Os visitantes (kaminja) foram recepcionados por uma dança (maryba) de boas-vindas. Segundo o líder Sawa, hoje são mais de 400 kinja vivendo na Mydy Mynawa, aberta em 1987. Segundo o livro Waimiri Atroari: divulgando nossa história, a aldeia Xara foi aberta em 1986, portanto, sendo a mais antiga.

“A nossa terra indígena sempre será nossa, sempre vamos cuidar da nossa terra e fiscalizar nosso território para não entrarem invasores. Todos os nossos materiais de construção, alimentos, remédios e artesanatos vêm da mata”, explicou o professor indígena Germano, da aldeia Tatii.

As primeiras aldeias dos Waimiri Atroari ficam hoje a duzentos quilômetros de Manaus. No final do século passado ficavam muito mais próximas. O local onde eles vivem é muito rico em produtos naturais e de grande interesse para o extrativismo econômico.

Os WA são kinja ligados diretamente às águas.

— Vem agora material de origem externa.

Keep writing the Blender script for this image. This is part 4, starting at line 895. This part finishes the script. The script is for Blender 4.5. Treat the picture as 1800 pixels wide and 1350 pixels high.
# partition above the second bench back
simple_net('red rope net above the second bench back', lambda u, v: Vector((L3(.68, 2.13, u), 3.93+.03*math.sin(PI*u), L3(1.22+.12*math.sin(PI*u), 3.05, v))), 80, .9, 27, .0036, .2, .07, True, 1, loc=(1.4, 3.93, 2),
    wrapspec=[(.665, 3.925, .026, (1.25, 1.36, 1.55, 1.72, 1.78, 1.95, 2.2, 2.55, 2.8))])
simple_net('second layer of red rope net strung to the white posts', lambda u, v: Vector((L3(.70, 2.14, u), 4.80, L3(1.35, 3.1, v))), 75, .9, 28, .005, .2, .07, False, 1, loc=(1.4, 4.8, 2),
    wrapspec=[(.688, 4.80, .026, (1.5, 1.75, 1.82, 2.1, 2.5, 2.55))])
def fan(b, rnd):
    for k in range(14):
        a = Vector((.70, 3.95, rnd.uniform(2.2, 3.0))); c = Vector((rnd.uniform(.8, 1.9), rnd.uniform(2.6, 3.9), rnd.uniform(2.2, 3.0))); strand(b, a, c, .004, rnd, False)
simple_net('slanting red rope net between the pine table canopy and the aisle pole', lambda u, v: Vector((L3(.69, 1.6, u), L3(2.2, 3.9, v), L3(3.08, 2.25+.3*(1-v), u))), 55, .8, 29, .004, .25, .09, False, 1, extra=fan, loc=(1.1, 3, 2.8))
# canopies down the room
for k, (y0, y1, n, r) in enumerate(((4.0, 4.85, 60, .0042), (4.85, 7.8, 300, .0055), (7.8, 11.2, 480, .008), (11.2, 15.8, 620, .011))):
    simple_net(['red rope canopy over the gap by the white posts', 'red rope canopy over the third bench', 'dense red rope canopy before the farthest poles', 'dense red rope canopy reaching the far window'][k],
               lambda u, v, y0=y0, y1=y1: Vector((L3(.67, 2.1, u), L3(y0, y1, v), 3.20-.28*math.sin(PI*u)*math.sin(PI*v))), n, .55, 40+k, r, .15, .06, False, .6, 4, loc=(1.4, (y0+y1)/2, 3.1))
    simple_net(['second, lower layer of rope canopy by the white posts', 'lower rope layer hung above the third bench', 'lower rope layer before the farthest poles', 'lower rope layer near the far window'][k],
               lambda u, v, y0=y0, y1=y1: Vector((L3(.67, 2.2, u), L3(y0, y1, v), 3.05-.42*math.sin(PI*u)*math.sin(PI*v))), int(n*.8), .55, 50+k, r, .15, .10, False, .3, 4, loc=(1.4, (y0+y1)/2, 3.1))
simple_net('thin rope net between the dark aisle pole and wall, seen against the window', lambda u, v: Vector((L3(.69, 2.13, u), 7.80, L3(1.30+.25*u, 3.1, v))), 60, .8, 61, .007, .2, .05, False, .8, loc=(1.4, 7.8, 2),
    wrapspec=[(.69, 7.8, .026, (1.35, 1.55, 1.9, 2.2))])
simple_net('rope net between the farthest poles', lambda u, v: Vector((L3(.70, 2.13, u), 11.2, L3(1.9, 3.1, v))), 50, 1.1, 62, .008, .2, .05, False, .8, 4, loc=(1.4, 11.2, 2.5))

As aldeias, as atividades produtivas, a cultura e os rituais deles são ligados aos rios. “As atrocidades cometidas contra os kinja maculam o marco histórico do Brasil e é uma grande alegria ver a superação de um povo que se recuperou de tanto genocídio e perversidade. Hoje vive bem e do seu jeito, numa terra conservada e cuidada, realidade que contrasta com os demais povos indígenas do país”, analisou Janaina Tupinambá, integrante da comitiva da DPE-RR.